Write out all of the records precisely. Skip anything that is a picture.

The input:
------

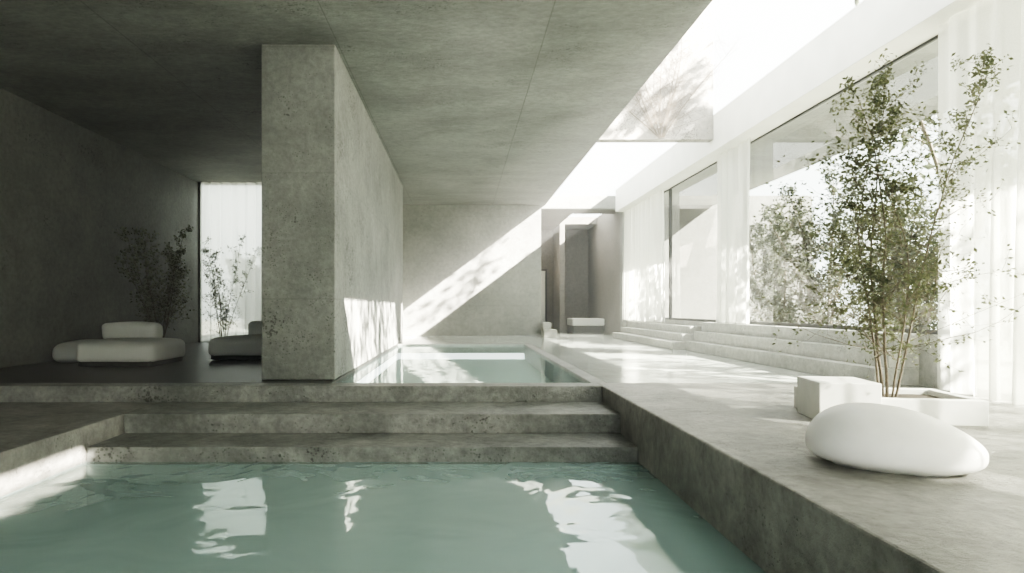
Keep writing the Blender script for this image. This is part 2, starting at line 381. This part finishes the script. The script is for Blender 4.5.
o=bpy.context.object; o.name='shrub_pot'; o.data.materials.append(M_FRAME)
tree('slender_shrub',(-7.75,20.2,0.0),6,3.5,.2,.075,14,[M_BARK,M_LEAFS],.5,.2,.18,.015,nb=1)
tree('garden_shrub',(-8.0,24.0,0),7,3.8,.35,.12,21,[M_BARK,M_LEAFD],1.6,.1,.24,.03,nb=1)
tree('branch_shadow',(5.2,16.12,5.65),9,3.2,1.2,.05,77,[M_BARK],0,.1,.35,.02,nb=2,flat=16.14)  # flattened bare branches standing in for branch shadows on the skylight wall
for i,(x,y,h,sd) in enumerate([(10.6,20.8,4.6,31),(10.4,17.8,5.0,32),(11.3,15.5,4.8,33),(12.6,13.6,4.6,34),(13.5,19.5,4.8,35)]):
    tree('garden_tree' if i==0 else 'garden_tree.%03d'%i,(x,y,0),5,h,.3,.11,sd,[M_BARK,M_LEAFD],1.2,.06,.24,.05,nb=2)
for i,(x,y,h,sd) in enumerate([(13.8,4.0,16,51),(13.9,8.0,16.5,52),(13.9,12.0,16,53),(14.0,17.5,16.5,54),(13.0,-1.0,9,55)]):
    tree('dapple_tree' if i==0 else 'dapple_tree.%03d'%i,(x,y,0),3,h,.10,.32,sd,[M_BARK,M_LEAFD],.5,.4,.18,.09,nb=2)  # tall trees added beyond the windows to dapple and dim the sun

# exterior ground
box('ground_garden',7.5,70,-30,26.5,-.4,-.02,M_GROUND)
box('ground_garden.001',-40,-3.5,21.9,60,-.4,-.02,M_GROUND)

# hazy air inside the hall (real scattering volume)
hz,nt=newmat('air_haze')
vs=N(nt,'ShaderNodeVolumeScatter'); vs.inputs['Color'].default_value=(.99,1,.98,1); vs.inputs['Density'].default_value=.009; vs.inputs['Anisotropy'].default_value=.3
o_=N(nt,'ShaderNodeOutputMaterial'); nt.links.new(vs.outputs[0],o_.inputs['Volume'])
box('air_haze',-9.19,7.05,-2.9,33,.001-2,8.4,hz)

# ---------------------------------------------------------------- light
w=bpy.data.worlds.new('World'); scene.world=w; w.use_nodes=True
nt=w.node_tree; bg=nt.nodes['Background']
bg.inputs['Color'].default_value=(.96,1.0,.965,1); bg.inputs['Strength'].default_value=4.9
sd=bpy.data.lights.new('sun','SUN'); sd.energy=105; sd.angle=math.radians(.55); sd.color=(1,.94,.83)
so=bpy.data.objects.new('sun',sd); COL.objects.link(so)
so.rotation_euler=Vector((-1,.6,-.745)).to_track_quat('-Z','Y').to_euler(); so.location=(12,-2,12)
scene.view_settings.view_transform='AgX'
try: scene.view_settings.look='AgX - High Contrast'
except Exception: pass

cam=bpy.data.cameras.new('camera'); co=bpy.data.objects.new('camera',cam); COL.objects.link(co)
co.location=(0,0,1.2); co.rotation_euler=(math.pi/2,0,0)
cam.sensor_width=36; cam.lens=620/1024*36; cam.shift_x=51/1024; cam.shift_y=21.5/1024; cam.clip_end=300
scene.camera=co
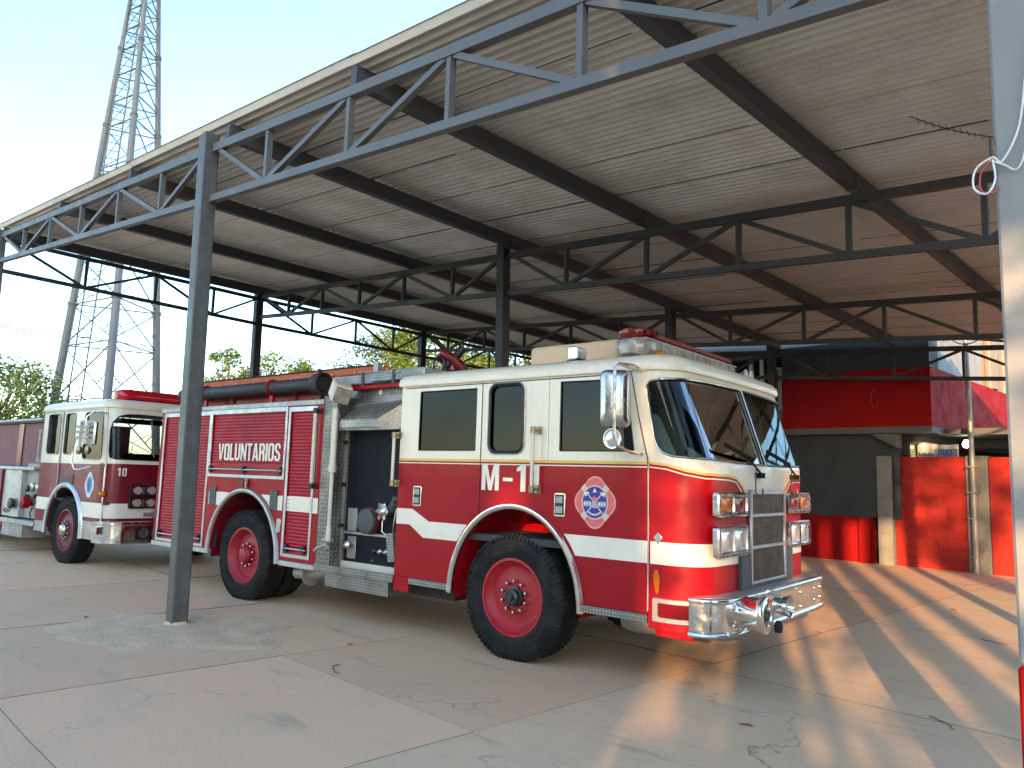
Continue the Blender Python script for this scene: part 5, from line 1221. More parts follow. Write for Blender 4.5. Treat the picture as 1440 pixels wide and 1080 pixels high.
for (x, z, w, h) in ((-2.45, 1.07, .15, .25), (-2.44, .77, .14, .24)):
    q = MB().box(x-w/2, x+w/2, PS-.012, PS-.001, z-h/2, z+h/2).build('name_plate', DULL, pn, bevel=.004)
    for dx, dz in ((-.4, -.42), (.4, -.42), (-.4, .42), (.4, .42)):
        r_ = MB(); r_.lathe([(.008, 0), (.006, -.008)], (x+dx*w, PS-.013, z+dz*h), 'y', 8); r_.build('rivet', STEEL, q)
mb = MB(); mb.lathe([(.035, .02), (.035, -.06), (.05, -.07), (.02, -.10)], (-2.43, PS-.02, .80), 'y', 14); mb.build('drain_valve', STEEL, pn, smooth=True)
for k, (x, m) in enumerate(((-1.95, STEEL), (-1.86, STEEL), (-1.77, RED), (-2.04, BLACK))):
    q = MB(); q.lathe([(.030, .02), (.032, -.03), (.015, -.05), (.001, -.05)], (x, PS-.01, .765), 'y', 12); q.build('gauge_knob', m, pn, smooth=True)
for x in (-2.5, -2.1, -1.7):
    q = MB(); q.lathe([(.010, 0), (.006, -.008)], (x, PS-.001, .66), 'y', 8); q.build('rivet', STEEL, pn)
mb = MB(); mb.bar((-1.68, .08, .98), (-1.63, .08, .70), .10, .12, (0, 1, 0)); mb.build('tread_gusset', TREADF, E1)
# step tray
tr_ = MB(); tr_.box(-2.84, -1.56, -.02, .02, .50, .575).box(-2.84, -1.56, .02, .33, .50, .52).box(-2.84, -2.81, .02, .33, .52, .57).box(-1.59, -1.56, .02, .33, .52, .57).build('running_step', TREADF, E1, bevel=.004)
MB().box(-2.68, -1.66, .02, .50, .345, .498).build('step_box', TREADF, E1, bevel=.006)
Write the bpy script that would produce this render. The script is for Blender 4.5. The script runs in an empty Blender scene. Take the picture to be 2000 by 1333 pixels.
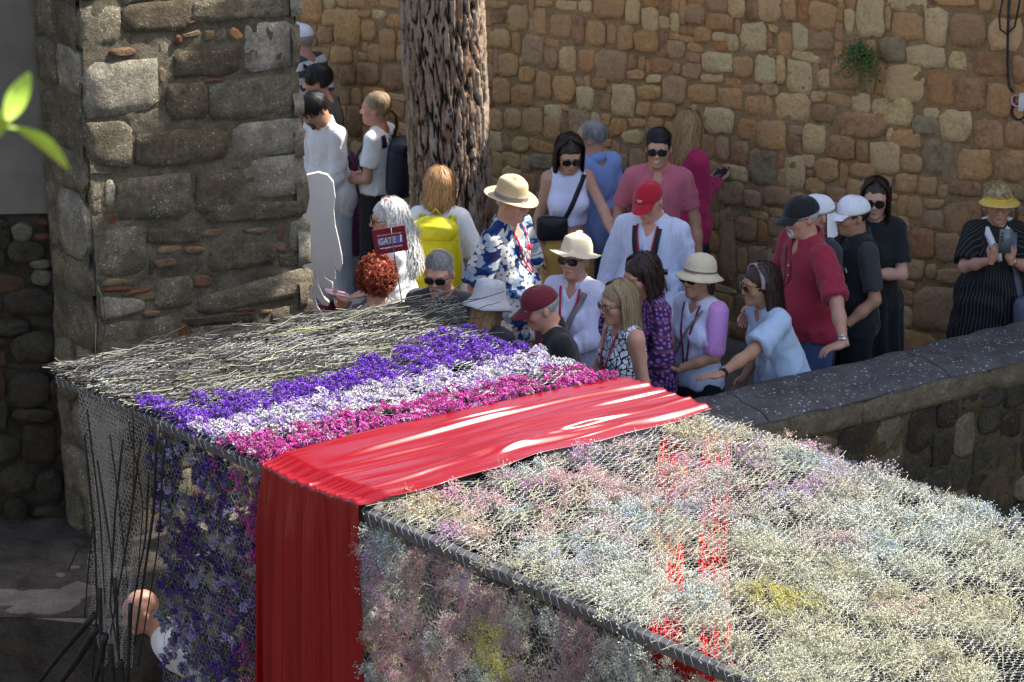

------

Completed exercise:
Keep writing the Blender script for this image. This is part 2, starting at line 381. This part finishes the script. The script is for Blender 4.5.
o=bpy.context.object; o.name='shrub_pot'; o.data.materials.append(M_FRAME)
tree('slender_shrub',(-7.75,20.2,0.0),6,3.5,.2,.075,14,[M_BARK,M_LEAFS],.5,.2,.18,.015,nb=1)
tree('garden_shrub',(-8.0,24.0,0),7,3.8,.35,.12,21,[M_BARK,M_LEAFD],1.6,.1,.24,.03,nb=1)
tree('branch_shadow',(5.2,16.12,5.65),9,3.2,1.2,.05,77,[M_BARK],0,.1,.35,.02,nb=2,flat=16.14)  # flattened bare branches standing in for branch shadows on the skylight wall
for i,(x,y,h,sd) in enumerate([(10.6,20.8,4.6,31),(10.4,17.8,5.0,32),(11.3,15.5,4.8,33),(12.6,13.6,4.6,34),(13.5,19.5,4.8,35)]):
    tree('garden_tree' if i==0 else 'garden_tree.%03d'%i,(x,y,0),5,h,.3,.11,sd,[M_BARK,M_LEAFD],1.2,.06,.24,.05,nb=2)
for i,(x,y,h,sd) in enumerate([(13.8,4.0,16,51),(13.9,8.0,16.5,52),(13.9,12.0,16,53),(14.0,17.5,16.5,54),(13.0,-1.0,9,55)]):
    tree('dapple_tree' if i==0 else 'dapple_tree.%03d'%i,(x,y,0),3,h,.10,.32,sd,[M_BARK,M_LEAFD],.5,.4,.18,.09,nb=2)  # tall trees added beyond the windows to dapple and dim the sun

# exterior ground
box('ground_garden',7.5,70,-30,26.5,-.4,-.02,M_GROUND)
box('ground_garden.001',-40,-3.5,21.9,60,-.4,-.02,M_GROUND)

# hazy air inside the hall (real scattering volume)
hz,nt=newmat('air_haze')
vs=N(nt,'ShaderNodeVolumeScatter'); vs.inputs['Color'].default_value=(.99,1,.98,1); vs.inputs['Density'].default_value=.009; vs.inputs['Anisotropy'].default_value=.3
o_=N(nt,'ShaderNodeOutputMaterial'); nt.links.new(vs.outputs[0],o_.inputs['Volume'])
box('air_haze',-9.19,7.05,-2.9,33,.001-2,8.4,hz)

# ---------------------------------------------------------------- light
w=bpy.data.worlds.new('World'); scene.world=w; w.use_nodes=True
nt=w.node_tree; bg=nt.nodes['Background']
bg.inputs['Color'].default_value=(.96,1.0,.965,1); bg.inputs['Strength'].default_value=4.9
sd=bpy.data.lights.new('sun','SUN'); sd.energy=105; sd.angle=math.radians(.55); sd.color=(1,.94,.83)
so=bpy.data.objects.new('sun',sd); COL.objects.link(so)
so.rotation_euler=Vector((-1,.6,-.745)).to_track_quat('-Z','Y').to_euler(); so.location=(12,-2,12)
scene.view_settings.view_transform='AgX'
try: scene.view_settings.look='AgX - High Contrast'
except Exception: pass

cam=bpy.data.cameras.new('camera'); co=bpy.data.objects.new('camera',cam); COL.objects.link(co)
co.location=(0,0,1.2); co.rotation_euler=(math.pi/2,0,0)
cam.sensor_width=36; cam.lens=620/1024*36; cam.shift_x=51/1024; cam.shift_y=21.5/1024; cam.clip_end=300
scene.camera=co
Continue the Blender Python script for this scene: part 5, from line 1221. More parts follow. Write for Blender 4.5. Treat the picture as 1440 pixels wide and 1080 pixels high.
for (x, z, w, h) in ((-2.45, 1.07, .15, .25), (-2.44, .77, .14, .24)):
    q = MB().box(x-w/2, x+w/2, PS-.012, PS-.001, z-h/2, z+h/2).build('name_plate', DULL, pn, bevel=.004)
    for dx, dz in ((-.4, -.42), (.4, -.42), (-.4, .42), (.4, .42)):
        r_ = MB(); r_.lathe([(.008, 0), (.006, -.008)], (x+dx*w, PS-.013, z+dz*h), 'y', 8); r_.build('rivet', STEEL, q)
mb = MB(); mb.lathe([(.035, .02), (.035, -.06), (.05, -.07), (.02, -.10)], (-2.43, PS-.02, .80), 'y', 14); mb.build('drain_valve', STEEL, pn, smooth=True)
for k, (x, m) in enumerate(((-1.95, STEEL), (-1.86, STEEL), (-1.77, RED), (-2.04, BLACK))):
    q = MB(); q.lathe([(.030, .02), (.032, -.03), (.015, -.05), (.001, -.05)], (x, PS-.01, .765), 'y', 12); q.build('gauge_knob', m, pn, smooth=True)
for x in (-2.5, -2.1, -1.7):
    q = MB(); q.lathe([(.010, 0), (.006, -.008)], (x, PS-.001, .66), 'y', 8); q.build('rivet', STEEL, pn)
mb = MB(); mb.bar((-1.68, .08, .98), (-1.63, .08, .70), .10, .12, (0, 1, 0)); mb.build('tread_gusset', TREADF, E1)
# step tray
tr_ = MB(); tr_.box(-2.84, -1.56, -.02, .02, .50, .575).box(-2.84, -1.56, .02, .33, .50, .52).box(-2.84, -2.81, .02, .33, .52, .57).box(-1.59, -1.56, .02, .33, .52, .57).build('running_step', TREADF, E1, bevel=.004)
MB().box(-2.68, -1.66, .02, .50, .345, .498).build('step_box', TREADF, E1, bevel=.006)
Write the bpy script that would produce this render. The script is for Blender 4.5. The script runs in an empty Blender scene. Take the picture to be 2000 by 1333 pixels.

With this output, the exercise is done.